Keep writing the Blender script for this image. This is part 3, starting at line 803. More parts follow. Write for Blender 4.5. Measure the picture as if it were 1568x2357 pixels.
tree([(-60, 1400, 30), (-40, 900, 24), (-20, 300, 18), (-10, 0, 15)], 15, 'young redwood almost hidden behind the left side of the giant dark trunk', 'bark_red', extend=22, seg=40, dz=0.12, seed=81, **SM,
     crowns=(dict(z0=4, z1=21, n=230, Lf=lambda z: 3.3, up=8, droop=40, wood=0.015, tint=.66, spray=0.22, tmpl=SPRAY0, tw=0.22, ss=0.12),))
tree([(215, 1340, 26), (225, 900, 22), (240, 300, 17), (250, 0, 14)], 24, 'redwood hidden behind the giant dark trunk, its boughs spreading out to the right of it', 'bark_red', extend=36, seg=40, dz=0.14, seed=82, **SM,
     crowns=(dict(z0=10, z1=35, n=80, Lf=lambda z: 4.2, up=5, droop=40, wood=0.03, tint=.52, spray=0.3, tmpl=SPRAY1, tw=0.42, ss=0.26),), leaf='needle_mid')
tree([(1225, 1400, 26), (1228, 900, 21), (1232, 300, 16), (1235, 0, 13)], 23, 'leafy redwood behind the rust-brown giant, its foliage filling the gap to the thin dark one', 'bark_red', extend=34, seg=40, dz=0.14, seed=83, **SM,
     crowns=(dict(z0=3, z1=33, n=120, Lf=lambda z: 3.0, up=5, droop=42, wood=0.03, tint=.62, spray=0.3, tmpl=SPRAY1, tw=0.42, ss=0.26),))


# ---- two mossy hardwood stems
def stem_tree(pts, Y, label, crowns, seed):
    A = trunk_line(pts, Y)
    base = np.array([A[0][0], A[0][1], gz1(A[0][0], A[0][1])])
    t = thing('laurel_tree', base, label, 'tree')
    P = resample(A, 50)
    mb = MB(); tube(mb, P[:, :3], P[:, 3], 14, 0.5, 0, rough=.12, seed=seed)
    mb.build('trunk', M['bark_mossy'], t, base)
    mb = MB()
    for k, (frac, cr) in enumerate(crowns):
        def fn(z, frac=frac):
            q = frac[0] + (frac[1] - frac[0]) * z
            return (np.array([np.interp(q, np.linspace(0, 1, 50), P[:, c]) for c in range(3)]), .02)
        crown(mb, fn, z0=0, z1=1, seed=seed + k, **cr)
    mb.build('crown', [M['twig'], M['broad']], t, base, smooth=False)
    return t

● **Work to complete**
Give back each line above precisely as it stands.

● **Exercise solution**
Keep writing the Blender script for this image. This is part 3, starting at line 803. More parts follow. Write for Blender 4.5. Measure the picture as if it were 1568x2357 pixels.
tree([(-60, 1400, 30), (-40, 900, 24), (-20, 300, 18), (-10, 0, 15)], 15, 'young redwood almost hidden behind the left side of the giant dark trunk', 'bark_red', extend=22, seg=40, dz=0.12, seed=81, **SM,
     crowns=(dict(z0=4, z1=21, n=230, Lf=lambda z: 3.3, up=8, droop=40, wood=0.015, tint=.66, spray=0.22, tmpl=SPRAY0, tw=0.22, ss=0.12),))
tree([(215, 1340, 26), (225, 900, 22), (240, 300, 17), (250, 0, 14)], 24, 'redwood hidden behind the giant dark trunk, its boughs spreading out to the right of it', 'bark_red', extend=36, seg=40, dz=0.14, seed=82, **SM,
     crowns=(dict(z0=10, z1=35, n=80, Lf=lambda z: 4.2, up=5, droop=40, wood=0.03, tint=.52, spray=0.3, tmpl=SPRAY1, tw=0.42, ss=0.26),), leaf='needle_mid')
tree([(1225, 1400, 26), (1228, 900, 21), (1232, 300, 16), (1235, 0, 13)], 23, 'leafy redwood behind the rust-brown giant, its foliage filling the gap to the thin dark one', 'bark_red', extend=34, seg=40, dz=0.14, seed=83, **SM,
     crowns=(dict(z0=3, z1=33, n=120, Lf=lambda z: 3.0, up=5, droop=42, wood=0.03, tint=.62, spray=0.3, tmpl=SPRAY1, tw=0.42, ss=0.26),))


# ---- two mossy hardwood stems
def stem_tree(pts, Y, label, crowns, seed):
    A = trunk_line(pts, Y)
    base = np.array([A[0][0], A[0][1], gz1(A[0][0], A[0][1])])
    t = thing('laurel_tree', base, label, 'tree')
    P = resample(A, 50)
    mb = MB(); tube(mb, P[:, :3], P[:, 3], 14, 0.5, 0, rough=.12, seed=seed)
    mb.build('trunk', M['bark_mossy'], t, base)
    mb = MB()
    for k, (frac, cr) in enumerate(crowns):
        def fn(z, frac=frac):
            q = frac[0] + (frac[1] - frac[0]) * z
            return (np.array([np.interp(q, np.linspace(0, 1, 50), P[:, c]) for c in range(3)]), .02)
        crown(mb, fn, z0=0, z1=1, seed=seed + k, **cr)
    mb.build('crown', [M['twig'], M['broad']], t, base, smooth=False)
    return t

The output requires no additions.